捕獲しても500頭ぐらいは増え続けてしまうのです。何もしないでいると益々被害が深刻になります。
増えすぎた鹿は縄張り争いをし、その争いに負けた鹿が別の生息地を探します。どんどん人間の生活圏に鹿が入ってきました。昨今では街中でも野生動物を見ることも増えてきています。
電車と動物との衝突事故も増加しています。JR西日本広島支社管内の在来線でも年間800件以上発生しています。特にシカは鉄分を補給するため線路をなめる習性があるとされ、夜間や早朝を中心に線路内への立ち入りが後を絶ちません。
最適な生息数に近づけるため狩猟し、そしていただいた命に感謝し有効利用することが人としての責務となっています。
東広島ジビエセンターでは鹿や、猪を罠で捕獲します。
「止め刺し」の技術にこだわり、鉛玉による肉の痛みを全く無い状態で獲物を確保します。センターに持ち帰り精肉。肉はジビエ肉として流通いたします。真面目に自然と向き合う猟師が創る、本物のジビエ肉が出来上がります。
清潔な処理施設内そのジビエ肉として処理する過程で出る皮。その皮も有効利用しようという思いから始まったのが「広島ジビエレザープロジェクト」です。
すべてのものを有効利用し循環型の社会へ近づきたいという思いで取り組んでいます。
野生からファッションへ革の鞣し工場
食肉加工された後の皮は冷凍保存され、鎌倉時代からの革の産地である兵庫県龍野市のタンナー(皮を鞣し革にする工場)に渡されます。
そこで昔ながらのタンニン鞣し(なめし)という方法で鞣しを行います。
植物のタンニン(渋)を使い鞣し(なめし)ていく方法です。
牛革などと違い大きさも状態も違う革をなめすのには非常に高度な技術と手間がかかります。手間と時間をかけて丁寧に鞣されるため出来上がるまで2か月程度かかります。
化学薬品で行う鞣し法のほうが仕上がりも早く、経費も抑えることができます。
それでも私たちは昔ながらの植物タンニン鞣しにこだわりました。
昔ながらの植物タンニン鞣しで鞣された革はもともとの鹿の表情が現れるため個性のある革に仕上がります。
大地の温もりを感じ取れる革に仕上げたかったのです。
出来上がったジビエ鹿革
「皮が革になった瞬間です」
革業界では、生の状態のものを皮。鞣されて使えるようになったものを革と記載します。
柔らかく手触りの良い鹿の革は「革のカシミア」ともいわれています。
柔らかくとても手触りの良い革です。
飼育された牛や豚の革とは違い野生の鹿の革は個性がとても強く1枚1枚違う状態のものが出来上がります。

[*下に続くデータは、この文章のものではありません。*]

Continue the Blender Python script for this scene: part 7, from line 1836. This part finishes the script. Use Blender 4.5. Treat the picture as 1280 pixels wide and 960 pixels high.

製品にするにはそれぞれの革の個性を見極めながらの製作が必要です。
そのため利用する革職人が少なく市場でもあまり出回っていません。
広島ジビエレザーキャメル
広島ジビエレザーダークグリーン
同じキャメル(上の写真左)でも狩猟した時期や、雄雌、子供か大人か、食べ物や住む地域により出来上がってくる革は違います。
一つとして同じものは作れない。
自然界はすべてナンバー1ではなくオンリー1なのです。
その違いも一期一会。大地の温もりを感じ取ってください。
広島ジビエレザーの表面の様子生きていた時の傷もあります。強度に問題がない傷はジビエレザーのあかしとして使用します。
現在東広島ジビエセンターから革部門が独立した「VARIED」がジビエ革を専門に製造販売を展開しています。
今後は東広島ジビエセンターでとれた鹿の革をはじめ、猪の革なども「VARIED」とともに協力して積極的に使用していく予定です。